Essa idéia de deixar as palavras na própria cabeça em um lugar onde elas nem deveriam existir. Esse conceito da vergonha de se expressar, o medo do que o outro vai pensar, nos afasta de quem um dia, sentiremos falta.
A verdadeira noção de que amanhã, virá o raiar esperado e pontual do sol, o espectro dessa beleza natural que marca a passagem da vida , mais do que inclusive deveria marcar; já que a vida deveria ser marcada pela passagem do beijo, do choro e do gozo, da roda de samba e do aumento de preço da cerveja. Essa técnica “desconhecida” da precisão da natureza que nos leva a ser assim pontuais e previsíveis.
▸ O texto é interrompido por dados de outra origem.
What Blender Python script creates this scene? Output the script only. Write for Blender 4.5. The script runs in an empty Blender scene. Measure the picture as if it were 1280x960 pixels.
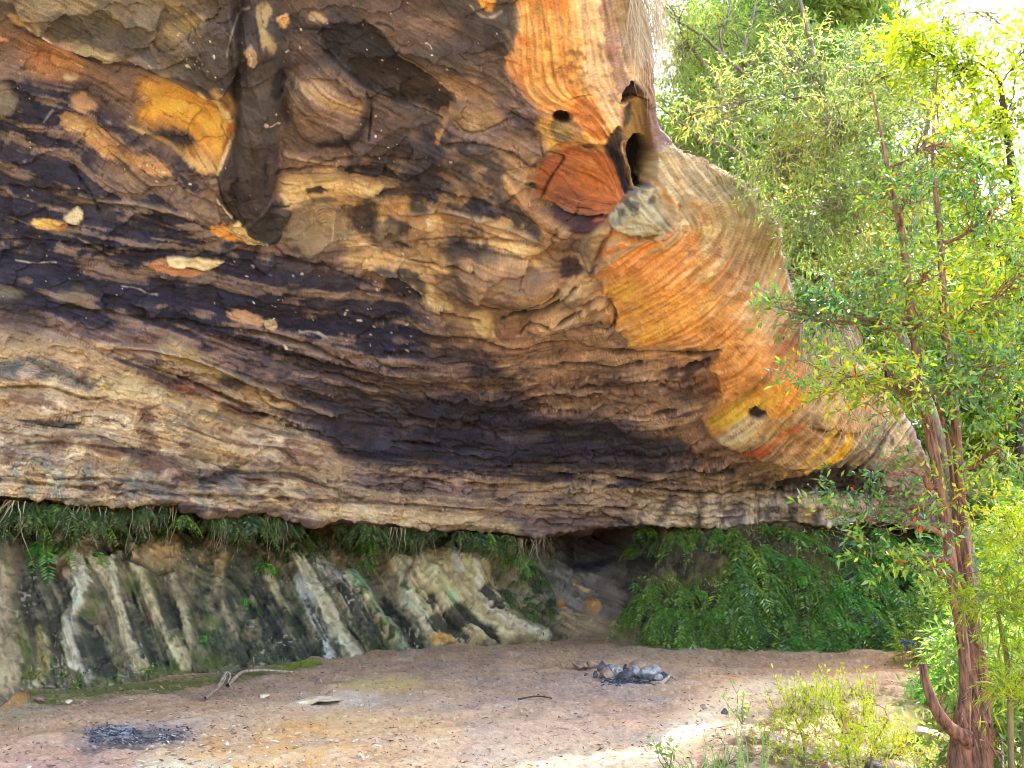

Essa estupidez de achar que a grande graça de tudo é o manter, o empate: um bom resultado, sem perceber que a graça está no sorriso descontrolado.
O mundo para muitos é esse ai e é bom, pra alguns não há nada de bom, os sensatos, no entanto, reconhecem a beleza do casal que namora na mesma praça, há dezenas de milhares de poentes, mas também reconhece a tristeza de se ver valorizada a mediocridade, de se ver a exploração do sofrimento, a banalização do sentimento. Esse choro dissimulado desses que tentam ensaiar na vida, mas como alguém já disse: a vida é o próprio ensaio dela mesma, não há tempo pra se ensaiar. Fiquemos então com o improviso, improvisemos mais, deixemos o outro falar, que se espere ouvir pra então se dizer, que se deixe as palavras entrarem na cabeça, fazerem sentido, produzirem uma emoção, uma dor, caminhando pelo trajeto desconhecido da mente e culminando numa grande demonstração de qualquer coisa. Que não sejamos enganados por palavras e falas prontas, que se valorize a capacidade de se estar vivo e presente a cada momento,de responder na hora, de mudar de idéia, de sorrir ou chorar.